Give back the lines exactly, from the first one to the line with "GRID = math.radians(33)", both ends included.
---------- INFORMATION PROVIDED
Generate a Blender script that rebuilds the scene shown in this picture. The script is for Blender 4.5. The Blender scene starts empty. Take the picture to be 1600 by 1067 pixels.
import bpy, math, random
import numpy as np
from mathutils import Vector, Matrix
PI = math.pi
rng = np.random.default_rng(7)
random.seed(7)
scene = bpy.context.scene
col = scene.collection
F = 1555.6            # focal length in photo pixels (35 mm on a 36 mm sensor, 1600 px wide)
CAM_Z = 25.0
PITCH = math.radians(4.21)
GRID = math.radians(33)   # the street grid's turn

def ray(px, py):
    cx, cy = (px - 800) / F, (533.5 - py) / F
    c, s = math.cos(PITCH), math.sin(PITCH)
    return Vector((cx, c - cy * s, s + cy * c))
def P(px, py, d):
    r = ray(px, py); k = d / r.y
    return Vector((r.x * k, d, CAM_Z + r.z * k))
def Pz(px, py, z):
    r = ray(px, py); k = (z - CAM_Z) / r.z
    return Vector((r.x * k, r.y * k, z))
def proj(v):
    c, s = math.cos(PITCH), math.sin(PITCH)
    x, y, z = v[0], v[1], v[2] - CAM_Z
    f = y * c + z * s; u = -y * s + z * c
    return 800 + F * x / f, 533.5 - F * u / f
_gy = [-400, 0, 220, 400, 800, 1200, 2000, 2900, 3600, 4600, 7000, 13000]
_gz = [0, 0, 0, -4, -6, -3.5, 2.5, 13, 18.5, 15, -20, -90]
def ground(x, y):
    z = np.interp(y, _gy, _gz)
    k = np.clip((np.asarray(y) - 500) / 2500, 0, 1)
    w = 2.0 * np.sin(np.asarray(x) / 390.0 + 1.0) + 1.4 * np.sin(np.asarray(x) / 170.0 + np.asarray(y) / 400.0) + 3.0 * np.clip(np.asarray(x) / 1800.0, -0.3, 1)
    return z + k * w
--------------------
◆ PROBLEM SOLUTION ◆
Generate a Blender script that rebuilds the scene shown in this picture. The script is for Blender 4.5. The Blender scene starts empty. Take the picture to be 1600 by 1067 pixels.
import bpy, math, random
import numpy as np
from mathutils import Vector, Matrix
PI = math.pi
rng = np.random.default_rng(7)
random.seed(7)
scene = bpy.context.scene
col = scene.collection
F = 1555.6            # focal length in photo pixels (35 mm on a 36 mm sensor, 1600 px wide)
CAM_Z = 25.0
PITCH = math.radians(4.21)
GRID = math.radians(33)   # the street grid's turn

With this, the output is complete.